The wizard then healed the dwarf PC with a Remove Affliction (using Fundamental Ice as the material component), and over the course of a few weeks the burns healed. (Had the Endurance check failed, things would have played out much the same, but I'd decided that the character would feel the pang of the burns again whenever he picked up Overwhelm.)
<snip>
Our most recent session ended on another one of these small skill challenges. The PCs had recovered an enemy wizard's spellbook, and it had Leomund's Secret Chest in it.
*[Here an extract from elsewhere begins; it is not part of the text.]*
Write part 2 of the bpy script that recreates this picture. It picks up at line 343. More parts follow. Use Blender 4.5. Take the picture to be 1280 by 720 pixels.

Which immediately prompted them to try and recover the enemy's chest! (Which I should have foreseen, but hadn't.)
The wizard PC performed the ritual, but with the very Bluff-y sorcerer PC pretending to be the other wizard (wearing his robe, sitting on his flying carpet, reading from his spellbook, gazing into his crystal ball, etc). I can't remember the precise sequence of checks - Arcana and Bluff were both involved - there were failures, and so the PCs found themselves talking to a sphinx through the crystal ball, posing a riddle which (it said) they would be able to answer were they the wizard they were claiming to be. (I went with the sphinx because (i) I'd already been thinking about trying to bring in a sphinx somehow, and had even brought a riddle book to the session, and (ii) it seemed to fit as a guardian for a powerful Vecna-cultist wizard's secret chest.)
After puzzlilng over the riddle for a bit, I mentioned to the player of the sorcerer that he could probably use Slaad's Gambit to teleport himself and the wizard through the crystal ball to just fight the sphinx. The sorcerer player leapt at this opportunity - and we will run the combat next session.
The 4e mechanics didn't dictate this picture. But they set up inputs and constraints which at least suggested it, and certainly permitted it, and have allowed it to emerge at our table via the course of play.